:: EXERCISE TASK ::
Pick out the lines below that contain the string "this" and copy them all.

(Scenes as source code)
* * * * * * *

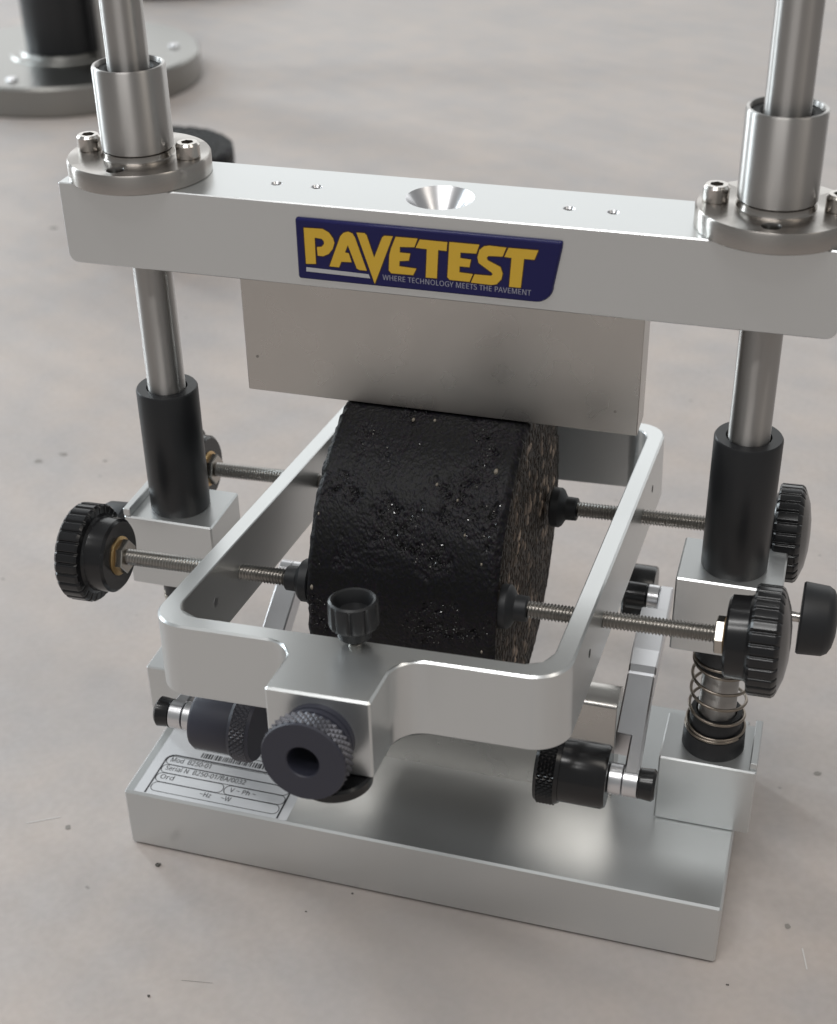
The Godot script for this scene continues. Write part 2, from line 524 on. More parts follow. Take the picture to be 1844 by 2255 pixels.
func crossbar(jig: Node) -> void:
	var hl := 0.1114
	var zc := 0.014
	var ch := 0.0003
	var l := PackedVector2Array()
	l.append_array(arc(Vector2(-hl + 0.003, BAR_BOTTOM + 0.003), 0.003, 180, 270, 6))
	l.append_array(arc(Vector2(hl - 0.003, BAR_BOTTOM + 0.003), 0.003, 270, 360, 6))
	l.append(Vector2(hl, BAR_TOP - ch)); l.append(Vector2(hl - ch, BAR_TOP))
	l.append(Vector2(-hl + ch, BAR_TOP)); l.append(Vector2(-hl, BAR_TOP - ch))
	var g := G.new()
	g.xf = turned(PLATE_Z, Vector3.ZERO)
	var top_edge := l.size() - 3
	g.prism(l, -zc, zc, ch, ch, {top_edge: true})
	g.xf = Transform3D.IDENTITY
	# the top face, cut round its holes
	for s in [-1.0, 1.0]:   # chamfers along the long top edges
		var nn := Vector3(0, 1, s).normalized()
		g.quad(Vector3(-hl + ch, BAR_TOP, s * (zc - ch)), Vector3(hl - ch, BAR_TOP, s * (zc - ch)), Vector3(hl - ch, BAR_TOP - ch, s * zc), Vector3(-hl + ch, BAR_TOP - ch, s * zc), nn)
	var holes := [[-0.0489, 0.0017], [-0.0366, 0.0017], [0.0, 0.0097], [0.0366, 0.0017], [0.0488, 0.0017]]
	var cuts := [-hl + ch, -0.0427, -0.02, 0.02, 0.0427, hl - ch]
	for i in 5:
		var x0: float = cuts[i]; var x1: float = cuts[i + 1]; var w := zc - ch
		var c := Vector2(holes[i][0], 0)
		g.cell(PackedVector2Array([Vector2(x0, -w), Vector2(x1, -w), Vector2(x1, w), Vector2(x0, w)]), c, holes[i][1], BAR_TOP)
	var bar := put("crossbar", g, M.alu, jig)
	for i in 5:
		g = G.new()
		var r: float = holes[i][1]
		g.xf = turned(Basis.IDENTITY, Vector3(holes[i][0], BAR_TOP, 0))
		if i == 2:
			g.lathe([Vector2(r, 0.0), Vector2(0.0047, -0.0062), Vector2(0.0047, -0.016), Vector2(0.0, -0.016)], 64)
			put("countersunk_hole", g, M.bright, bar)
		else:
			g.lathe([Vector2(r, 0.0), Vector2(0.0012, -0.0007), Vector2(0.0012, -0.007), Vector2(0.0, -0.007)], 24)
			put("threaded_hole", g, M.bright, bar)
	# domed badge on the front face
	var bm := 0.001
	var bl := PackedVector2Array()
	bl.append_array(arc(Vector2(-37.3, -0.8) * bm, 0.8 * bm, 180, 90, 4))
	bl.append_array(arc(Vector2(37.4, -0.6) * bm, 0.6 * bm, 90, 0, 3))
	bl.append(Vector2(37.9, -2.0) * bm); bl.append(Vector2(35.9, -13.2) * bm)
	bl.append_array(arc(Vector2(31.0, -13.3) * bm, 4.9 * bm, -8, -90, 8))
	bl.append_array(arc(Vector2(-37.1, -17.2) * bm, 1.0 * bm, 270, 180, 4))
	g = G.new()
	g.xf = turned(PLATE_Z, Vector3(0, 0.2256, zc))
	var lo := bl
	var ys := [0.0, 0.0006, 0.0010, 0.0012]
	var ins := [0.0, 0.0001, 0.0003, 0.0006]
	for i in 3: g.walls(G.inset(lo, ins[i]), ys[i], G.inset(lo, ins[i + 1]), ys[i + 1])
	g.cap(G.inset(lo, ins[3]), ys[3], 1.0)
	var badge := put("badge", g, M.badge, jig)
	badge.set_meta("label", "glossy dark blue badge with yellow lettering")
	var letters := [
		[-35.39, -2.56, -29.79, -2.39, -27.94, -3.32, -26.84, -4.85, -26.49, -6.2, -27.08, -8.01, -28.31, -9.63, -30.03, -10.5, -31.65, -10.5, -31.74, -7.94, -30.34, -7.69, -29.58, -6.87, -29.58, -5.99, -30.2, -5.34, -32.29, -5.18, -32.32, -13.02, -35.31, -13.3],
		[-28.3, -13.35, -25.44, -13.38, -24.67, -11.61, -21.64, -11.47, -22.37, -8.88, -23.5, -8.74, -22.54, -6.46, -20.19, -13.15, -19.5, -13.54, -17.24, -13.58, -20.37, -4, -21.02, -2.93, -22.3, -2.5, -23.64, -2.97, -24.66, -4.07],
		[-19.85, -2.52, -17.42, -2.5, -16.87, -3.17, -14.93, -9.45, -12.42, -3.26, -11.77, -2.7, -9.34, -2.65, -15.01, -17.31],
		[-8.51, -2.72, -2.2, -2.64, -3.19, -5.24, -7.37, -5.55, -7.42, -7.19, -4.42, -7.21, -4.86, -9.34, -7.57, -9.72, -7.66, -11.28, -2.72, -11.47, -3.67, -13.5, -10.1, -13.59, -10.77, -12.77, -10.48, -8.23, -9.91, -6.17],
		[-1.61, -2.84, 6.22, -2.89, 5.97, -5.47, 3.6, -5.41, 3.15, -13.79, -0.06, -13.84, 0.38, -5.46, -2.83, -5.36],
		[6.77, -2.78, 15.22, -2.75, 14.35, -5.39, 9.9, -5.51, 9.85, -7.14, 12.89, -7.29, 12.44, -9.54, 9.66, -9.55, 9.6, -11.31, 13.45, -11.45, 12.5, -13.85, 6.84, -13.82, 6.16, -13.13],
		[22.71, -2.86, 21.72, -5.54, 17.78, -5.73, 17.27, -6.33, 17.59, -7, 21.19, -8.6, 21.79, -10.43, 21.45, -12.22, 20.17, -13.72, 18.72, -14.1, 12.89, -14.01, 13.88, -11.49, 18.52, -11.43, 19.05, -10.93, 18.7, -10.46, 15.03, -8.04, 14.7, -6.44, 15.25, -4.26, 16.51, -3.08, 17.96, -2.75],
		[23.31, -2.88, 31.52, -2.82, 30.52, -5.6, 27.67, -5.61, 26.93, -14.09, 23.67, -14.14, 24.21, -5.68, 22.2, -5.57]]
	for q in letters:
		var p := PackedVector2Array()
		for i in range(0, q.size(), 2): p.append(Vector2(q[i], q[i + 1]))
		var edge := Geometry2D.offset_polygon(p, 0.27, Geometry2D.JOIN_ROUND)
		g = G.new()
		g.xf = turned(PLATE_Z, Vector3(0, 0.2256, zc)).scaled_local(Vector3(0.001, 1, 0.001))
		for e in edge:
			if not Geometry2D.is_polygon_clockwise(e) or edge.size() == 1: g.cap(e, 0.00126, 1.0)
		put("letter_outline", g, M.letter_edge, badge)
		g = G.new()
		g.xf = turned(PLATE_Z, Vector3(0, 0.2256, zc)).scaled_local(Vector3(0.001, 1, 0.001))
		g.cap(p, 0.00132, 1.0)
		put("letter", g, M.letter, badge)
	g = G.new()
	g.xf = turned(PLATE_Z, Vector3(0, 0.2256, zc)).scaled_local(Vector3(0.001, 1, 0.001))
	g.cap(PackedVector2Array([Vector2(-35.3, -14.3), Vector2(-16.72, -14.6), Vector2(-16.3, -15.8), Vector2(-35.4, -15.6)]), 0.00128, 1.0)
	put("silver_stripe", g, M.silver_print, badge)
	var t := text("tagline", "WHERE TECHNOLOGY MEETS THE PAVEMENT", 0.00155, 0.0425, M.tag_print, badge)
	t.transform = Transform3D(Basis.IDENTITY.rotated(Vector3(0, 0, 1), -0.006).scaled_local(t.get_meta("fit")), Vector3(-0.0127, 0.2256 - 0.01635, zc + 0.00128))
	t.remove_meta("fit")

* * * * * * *

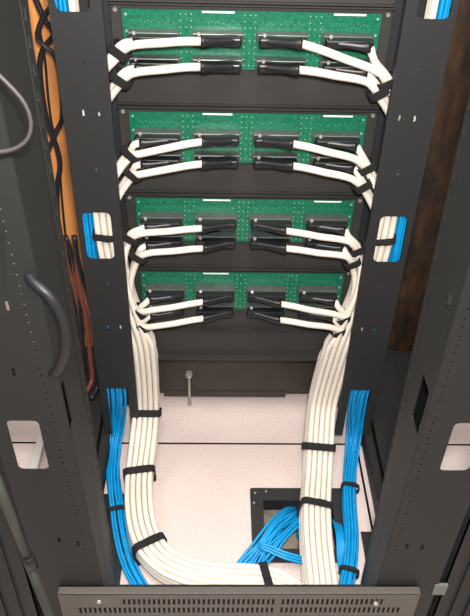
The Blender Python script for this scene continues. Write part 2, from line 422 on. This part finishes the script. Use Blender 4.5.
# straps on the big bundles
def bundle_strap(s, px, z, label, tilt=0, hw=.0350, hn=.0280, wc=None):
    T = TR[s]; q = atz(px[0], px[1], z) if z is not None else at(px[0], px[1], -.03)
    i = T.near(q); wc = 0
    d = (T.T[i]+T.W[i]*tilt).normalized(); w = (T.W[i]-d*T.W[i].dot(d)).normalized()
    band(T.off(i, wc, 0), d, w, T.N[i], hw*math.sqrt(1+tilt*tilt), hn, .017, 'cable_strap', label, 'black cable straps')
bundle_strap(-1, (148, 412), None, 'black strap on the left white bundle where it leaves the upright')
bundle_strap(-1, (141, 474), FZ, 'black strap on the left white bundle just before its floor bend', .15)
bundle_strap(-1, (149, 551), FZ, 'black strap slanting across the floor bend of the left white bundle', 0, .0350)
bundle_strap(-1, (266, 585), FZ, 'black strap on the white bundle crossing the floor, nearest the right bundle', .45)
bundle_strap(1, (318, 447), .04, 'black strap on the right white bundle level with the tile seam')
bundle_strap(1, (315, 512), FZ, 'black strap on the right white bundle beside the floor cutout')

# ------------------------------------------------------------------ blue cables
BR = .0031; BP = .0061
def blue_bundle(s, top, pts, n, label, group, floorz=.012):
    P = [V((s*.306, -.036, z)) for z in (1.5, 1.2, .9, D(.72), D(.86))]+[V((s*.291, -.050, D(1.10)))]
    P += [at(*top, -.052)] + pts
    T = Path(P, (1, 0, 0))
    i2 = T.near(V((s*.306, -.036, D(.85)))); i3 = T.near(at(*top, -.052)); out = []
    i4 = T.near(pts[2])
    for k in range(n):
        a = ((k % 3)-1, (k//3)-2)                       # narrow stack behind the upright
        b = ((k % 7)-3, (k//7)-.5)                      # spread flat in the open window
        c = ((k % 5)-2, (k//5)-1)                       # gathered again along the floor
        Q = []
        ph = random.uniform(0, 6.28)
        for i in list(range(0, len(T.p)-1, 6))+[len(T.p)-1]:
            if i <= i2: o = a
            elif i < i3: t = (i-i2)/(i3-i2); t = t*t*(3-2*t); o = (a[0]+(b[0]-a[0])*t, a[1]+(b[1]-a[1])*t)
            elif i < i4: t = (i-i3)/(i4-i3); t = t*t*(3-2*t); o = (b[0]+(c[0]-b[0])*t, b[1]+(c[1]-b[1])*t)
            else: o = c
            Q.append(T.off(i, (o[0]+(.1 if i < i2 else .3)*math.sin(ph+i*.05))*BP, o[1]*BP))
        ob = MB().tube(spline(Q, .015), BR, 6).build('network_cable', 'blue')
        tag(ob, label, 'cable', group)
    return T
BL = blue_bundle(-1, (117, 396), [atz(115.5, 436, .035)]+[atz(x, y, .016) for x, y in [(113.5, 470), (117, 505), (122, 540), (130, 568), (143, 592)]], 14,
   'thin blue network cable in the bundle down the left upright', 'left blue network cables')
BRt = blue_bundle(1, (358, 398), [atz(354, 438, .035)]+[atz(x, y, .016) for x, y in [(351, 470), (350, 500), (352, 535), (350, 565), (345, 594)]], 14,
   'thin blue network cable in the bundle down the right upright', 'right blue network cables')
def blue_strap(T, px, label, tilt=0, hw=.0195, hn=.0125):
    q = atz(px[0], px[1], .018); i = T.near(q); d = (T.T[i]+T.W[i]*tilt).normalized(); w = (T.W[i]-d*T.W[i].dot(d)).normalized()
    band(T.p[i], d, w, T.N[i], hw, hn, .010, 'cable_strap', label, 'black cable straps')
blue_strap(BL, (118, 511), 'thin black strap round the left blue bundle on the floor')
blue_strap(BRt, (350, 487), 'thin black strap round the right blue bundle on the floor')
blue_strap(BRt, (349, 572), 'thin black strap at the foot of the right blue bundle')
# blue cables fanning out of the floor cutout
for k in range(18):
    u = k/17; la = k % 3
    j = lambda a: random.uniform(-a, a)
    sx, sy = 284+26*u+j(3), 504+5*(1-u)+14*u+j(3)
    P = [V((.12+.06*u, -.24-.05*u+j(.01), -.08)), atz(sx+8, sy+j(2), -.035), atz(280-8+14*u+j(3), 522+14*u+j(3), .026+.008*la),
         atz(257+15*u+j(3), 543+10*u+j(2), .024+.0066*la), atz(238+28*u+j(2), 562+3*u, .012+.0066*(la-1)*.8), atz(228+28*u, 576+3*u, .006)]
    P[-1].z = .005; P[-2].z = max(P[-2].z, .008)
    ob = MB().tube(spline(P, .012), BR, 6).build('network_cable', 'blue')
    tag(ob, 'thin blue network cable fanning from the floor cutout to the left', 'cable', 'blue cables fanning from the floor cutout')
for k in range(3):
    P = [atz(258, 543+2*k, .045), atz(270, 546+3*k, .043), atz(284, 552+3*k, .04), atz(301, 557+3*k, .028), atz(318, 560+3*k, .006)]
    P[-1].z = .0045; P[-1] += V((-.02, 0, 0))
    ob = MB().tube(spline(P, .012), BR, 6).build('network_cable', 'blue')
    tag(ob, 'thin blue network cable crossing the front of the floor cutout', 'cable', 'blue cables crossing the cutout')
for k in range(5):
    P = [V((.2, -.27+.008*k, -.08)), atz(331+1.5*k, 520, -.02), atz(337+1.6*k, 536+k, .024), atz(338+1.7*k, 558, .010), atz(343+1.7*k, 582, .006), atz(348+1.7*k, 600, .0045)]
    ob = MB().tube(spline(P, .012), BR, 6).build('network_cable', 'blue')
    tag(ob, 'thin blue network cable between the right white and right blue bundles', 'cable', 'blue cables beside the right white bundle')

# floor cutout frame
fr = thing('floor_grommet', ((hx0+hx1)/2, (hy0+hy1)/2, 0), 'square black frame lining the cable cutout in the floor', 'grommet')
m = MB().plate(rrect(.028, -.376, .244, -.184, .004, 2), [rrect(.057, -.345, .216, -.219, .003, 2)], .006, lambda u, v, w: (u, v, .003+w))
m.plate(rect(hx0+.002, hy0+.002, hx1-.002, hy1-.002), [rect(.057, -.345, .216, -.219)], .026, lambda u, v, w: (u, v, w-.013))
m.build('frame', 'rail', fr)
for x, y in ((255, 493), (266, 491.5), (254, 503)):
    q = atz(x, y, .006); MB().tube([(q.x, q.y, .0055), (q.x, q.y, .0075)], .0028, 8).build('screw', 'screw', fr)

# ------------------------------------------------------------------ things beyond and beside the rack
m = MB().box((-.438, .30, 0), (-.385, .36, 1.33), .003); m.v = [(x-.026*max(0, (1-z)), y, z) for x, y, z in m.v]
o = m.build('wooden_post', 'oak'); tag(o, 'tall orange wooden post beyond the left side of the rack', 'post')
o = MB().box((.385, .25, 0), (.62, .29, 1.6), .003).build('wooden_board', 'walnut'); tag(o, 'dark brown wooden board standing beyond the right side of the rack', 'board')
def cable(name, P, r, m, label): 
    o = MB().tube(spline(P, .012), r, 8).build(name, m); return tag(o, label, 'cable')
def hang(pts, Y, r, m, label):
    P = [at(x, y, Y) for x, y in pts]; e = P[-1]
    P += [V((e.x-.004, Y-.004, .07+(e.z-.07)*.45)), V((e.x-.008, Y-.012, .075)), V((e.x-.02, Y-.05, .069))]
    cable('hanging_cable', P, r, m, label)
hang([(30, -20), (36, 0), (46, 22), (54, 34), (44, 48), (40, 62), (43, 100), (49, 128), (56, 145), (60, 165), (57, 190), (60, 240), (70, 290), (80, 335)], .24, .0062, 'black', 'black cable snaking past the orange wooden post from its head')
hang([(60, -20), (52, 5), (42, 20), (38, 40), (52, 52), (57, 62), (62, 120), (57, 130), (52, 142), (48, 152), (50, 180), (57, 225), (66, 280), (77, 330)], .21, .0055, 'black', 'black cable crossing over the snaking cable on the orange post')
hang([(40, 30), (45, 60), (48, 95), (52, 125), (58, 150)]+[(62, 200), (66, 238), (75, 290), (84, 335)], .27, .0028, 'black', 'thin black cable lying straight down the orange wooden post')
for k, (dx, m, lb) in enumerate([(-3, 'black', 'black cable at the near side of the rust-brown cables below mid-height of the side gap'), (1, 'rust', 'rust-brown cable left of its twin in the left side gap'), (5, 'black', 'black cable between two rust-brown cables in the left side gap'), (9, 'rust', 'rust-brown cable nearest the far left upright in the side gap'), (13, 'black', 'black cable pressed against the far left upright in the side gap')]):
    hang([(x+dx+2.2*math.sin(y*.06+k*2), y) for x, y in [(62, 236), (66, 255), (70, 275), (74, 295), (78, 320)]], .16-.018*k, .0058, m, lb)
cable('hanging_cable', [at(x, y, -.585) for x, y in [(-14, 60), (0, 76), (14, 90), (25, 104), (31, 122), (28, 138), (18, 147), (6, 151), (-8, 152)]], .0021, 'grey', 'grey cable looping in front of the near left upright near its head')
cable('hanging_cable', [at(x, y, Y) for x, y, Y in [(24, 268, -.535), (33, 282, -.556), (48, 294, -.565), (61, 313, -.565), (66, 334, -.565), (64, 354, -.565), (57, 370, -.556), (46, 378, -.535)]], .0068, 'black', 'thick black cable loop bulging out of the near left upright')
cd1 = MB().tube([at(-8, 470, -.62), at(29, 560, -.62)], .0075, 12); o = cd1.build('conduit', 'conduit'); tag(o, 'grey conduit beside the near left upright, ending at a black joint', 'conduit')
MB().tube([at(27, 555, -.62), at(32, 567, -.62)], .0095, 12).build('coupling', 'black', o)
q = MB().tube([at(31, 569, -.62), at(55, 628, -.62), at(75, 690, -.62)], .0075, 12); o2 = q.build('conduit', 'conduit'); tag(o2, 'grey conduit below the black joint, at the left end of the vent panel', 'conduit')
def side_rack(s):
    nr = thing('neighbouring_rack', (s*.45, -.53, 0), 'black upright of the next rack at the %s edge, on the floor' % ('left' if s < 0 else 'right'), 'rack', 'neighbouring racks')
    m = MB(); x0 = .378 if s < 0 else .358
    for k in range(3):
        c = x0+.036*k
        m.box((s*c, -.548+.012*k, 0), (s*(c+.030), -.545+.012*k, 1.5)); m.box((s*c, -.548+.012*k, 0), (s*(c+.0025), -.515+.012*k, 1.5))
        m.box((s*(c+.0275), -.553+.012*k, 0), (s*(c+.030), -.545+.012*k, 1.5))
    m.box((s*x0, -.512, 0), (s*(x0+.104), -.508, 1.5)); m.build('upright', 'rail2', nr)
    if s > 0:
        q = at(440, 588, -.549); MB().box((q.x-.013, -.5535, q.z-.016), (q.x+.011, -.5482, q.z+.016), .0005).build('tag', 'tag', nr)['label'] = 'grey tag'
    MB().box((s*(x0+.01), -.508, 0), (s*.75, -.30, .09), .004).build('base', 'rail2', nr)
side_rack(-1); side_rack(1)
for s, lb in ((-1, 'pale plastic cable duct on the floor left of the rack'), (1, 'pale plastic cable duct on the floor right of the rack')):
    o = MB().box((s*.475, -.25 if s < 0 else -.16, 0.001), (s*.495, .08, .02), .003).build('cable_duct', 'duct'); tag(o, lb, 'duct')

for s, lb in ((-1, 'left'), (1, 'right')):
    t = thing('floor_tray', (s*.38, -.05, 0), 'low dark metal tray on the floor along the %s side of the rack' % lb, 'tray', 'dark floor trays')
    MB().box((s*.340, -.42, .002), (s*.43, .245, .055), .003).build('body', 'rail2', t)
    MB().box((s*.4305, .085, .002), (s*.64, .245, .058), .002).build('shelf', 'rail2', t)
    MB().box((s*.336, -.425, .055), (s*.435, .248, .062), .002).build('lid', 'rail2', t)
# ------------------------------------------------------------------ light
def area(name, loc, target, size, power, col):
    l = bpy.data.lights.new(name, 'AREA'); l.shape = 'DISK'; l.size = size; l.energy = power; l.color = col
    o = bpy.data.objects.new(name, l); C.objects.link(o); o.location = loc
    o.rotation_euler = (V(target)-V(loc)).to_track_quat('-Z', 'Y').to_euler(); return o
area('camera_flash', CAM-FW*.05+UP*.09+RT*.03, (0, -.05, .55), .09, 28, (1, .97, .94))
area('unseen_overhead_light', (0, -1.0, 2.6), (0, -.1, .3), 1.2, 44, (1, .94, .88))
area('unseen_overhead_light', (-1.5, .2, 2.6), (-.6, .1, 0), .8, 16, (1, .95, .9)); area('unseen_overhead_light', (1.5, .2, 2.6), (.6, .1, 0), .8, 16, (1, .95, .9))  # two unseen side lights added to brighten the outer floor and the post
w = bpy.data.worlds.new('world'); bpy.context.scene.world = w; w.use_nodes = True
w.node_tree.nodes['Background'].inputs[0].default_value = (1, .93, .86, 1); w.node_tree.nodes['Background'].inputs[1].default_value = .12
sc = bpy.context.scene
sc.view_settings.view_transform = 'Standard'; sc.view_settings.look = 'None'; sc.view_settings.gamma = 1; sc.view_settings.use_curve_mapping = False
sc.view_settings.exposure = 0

* * * * * * *

:: TASK OUTPUT ::
The Godot script for this scene continues. Write part 2, from line 524 on. More parts follow. Take the picture to be 1844 by 2255 pixels.
The Blender Python script for this scene continues. Write part 2, from line 422 on. This part finishes the script. Use Blender 4.5.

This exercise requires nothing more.